3D scene scripts:

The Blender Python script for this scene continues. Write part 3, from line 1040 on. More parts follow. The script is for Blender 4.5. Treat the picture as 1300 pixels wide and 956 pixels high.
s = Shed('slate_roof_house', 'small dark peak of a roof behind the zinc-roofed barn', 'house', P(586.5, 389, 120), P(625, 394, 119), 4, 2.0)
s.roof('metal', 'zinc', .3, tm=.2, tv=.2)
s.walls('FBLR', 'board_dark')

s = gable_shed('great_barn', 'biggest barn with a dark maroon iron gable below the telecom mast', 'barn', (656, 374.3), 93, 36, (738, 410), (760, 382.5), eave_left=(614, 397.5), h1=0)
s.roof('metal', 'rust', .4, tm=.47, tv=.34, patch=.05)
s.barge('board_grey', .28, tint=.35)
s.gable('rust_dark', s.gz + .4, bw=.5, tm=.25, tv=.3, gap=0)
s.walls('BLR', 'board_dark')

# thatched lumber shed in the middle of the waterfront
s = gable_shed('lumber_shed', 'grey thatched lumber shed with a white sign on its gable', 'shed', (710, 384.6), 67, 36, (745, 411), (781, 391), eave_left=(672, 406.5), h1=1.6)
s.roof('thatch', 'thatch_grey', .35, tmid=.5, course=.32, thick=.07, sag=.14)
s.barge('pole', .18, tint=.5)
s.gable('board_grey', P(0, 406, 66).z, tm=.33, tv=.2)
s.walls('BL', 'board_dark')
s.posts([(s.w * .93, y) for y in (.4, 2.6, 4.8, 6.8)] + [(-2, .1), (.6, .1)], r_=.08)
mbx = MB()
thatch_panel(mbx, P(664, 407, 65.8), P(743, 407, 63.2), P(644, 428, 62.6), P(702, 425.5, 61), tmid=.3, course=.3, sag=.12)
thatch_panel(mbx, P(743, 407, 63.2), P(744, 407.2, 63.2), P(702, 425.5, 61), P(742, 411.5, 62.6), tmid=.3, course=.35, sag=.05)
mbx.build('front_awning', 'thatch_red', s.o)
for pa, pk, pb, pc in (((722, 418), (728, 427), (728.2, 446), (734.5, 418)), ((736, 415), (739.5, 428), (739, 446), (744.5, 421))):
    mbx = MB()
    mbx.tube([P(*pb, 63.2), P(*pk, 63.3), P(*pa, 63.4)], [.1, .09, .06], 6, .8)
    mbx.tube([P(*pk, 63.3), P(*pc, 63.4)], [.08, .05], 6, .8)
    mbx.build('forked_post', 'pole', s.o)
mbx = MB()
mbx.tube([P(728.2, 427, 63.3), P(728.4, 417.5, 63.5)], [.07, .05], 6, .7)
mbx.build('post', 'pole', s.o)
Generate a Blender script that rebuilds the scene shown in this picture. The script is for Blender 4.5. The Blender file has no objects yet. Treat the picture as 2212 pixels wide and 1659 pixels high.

To be done
Output every entry shown above, exactly.

Expected answer
The Blender Python script for this scene continues. Write part 3, from line 1040 on. More parts follow. The script is for Blender 4.5. Treat the picture as 1300 pixels wide and 956 pixels high.
s = Shed('slate_roof_house', 'small dark peak of a roof behind the zinc-roofed barn', 'house', P(586.5, 389, 120), P(625, 394, 119), 4, 2.0)
s.roof('metal', 'zinc', .3, tm=.2, tv=.2)
s.walls('FBLR', 'board_dark')

s = gable_shed('great_barn', 'biggest barn with a dark maroon iron gable below the telecom mast', 'barn', (656, 374.3), 93, 36, (738, 410), (760, 382.5), eave_left=(614, 397.5), h1=0)
s.roof('metal', 'rust', .4, tm=.47, tv=.34, patch=.05)
s.barge('board_grey', .28, tint=.35)
s.gable('rust_dark', s.gz + .4, bw=.5, tm=.25, tv=.3, gap=0)
s.walls('BLR', 'board_dark')

# thatched lumber shed in the middle of the waterfront
s = gable_shed('lumber_shed', 'grey thatched lumber shed with a white sign on its gable', 'shed', (710, 384.6), 67, 36, (745, 411), (781, 391), eave_left=(672, 406.5), h1=1.6)
s.roof('thatch', 'thatch_grey', .35, tmid=.5, course=.32, thick=.07, sag=.14)
s.barge('pole', .18, tint=.5)
s.gable('board_grey', P(0, 406, 66).z, tm=.33, tv=.2)
s.walls('BL', 'board_dark')
s.posts([(s.w * .93, y) for y in (.4, 2.6, 4.8, 6.8)] + [(-2, .1), (.6, .1)], r_=.08)
mbx = MB()
thatch_panel(mbx, P(664, 407, 65.8), P(743, 407, 63.2), P(644, 428, 62.6), P(702, 425.5, 61), tmid=.3, course=.3, sag=.12)
thatch_panel(mbx, P(743, 407, 63.2), P(744, 407.2, 63.2), P(702, 425.5, 61), P(742, 411.5, 62.6), tmid=.3, course=.35, sag=.05)
mbx.build('front_awning', 'thatch_red', s.o)
for pa, pk, pb, pc in (((722, 418), (728, 427), (728.2, 446), (734.5, 418)), ((736, 415), (739.5, 428), (739, 446), (744.5, 421))):
    mbx = MB()
    mbx.tube([P(*pb, 63.2), P(*pk, 63.3), P(*pa, 63.4)], [.1, .09, .06], 6, .8)
    mbx.tube([P(*pk, 63.3), P(*pc, 63.4)], [.08, .05], 6, .8)
    mbx.build('forked_post', 'pole', s.o)
mbx = MB()
mbx.tube([P(728.2, 427, 63.3), P(728.4, 417.5, 63.5)], [.07, .05], 6, .7)
mbx.build('post', 'pole', s.o)
Generate a Blender script that rebuilds the scene shown in this picture. The script is for Blender 4.5. The Blender file has no objects yet. Treat the picture as 2212 pixels wide and 1659 pixels high.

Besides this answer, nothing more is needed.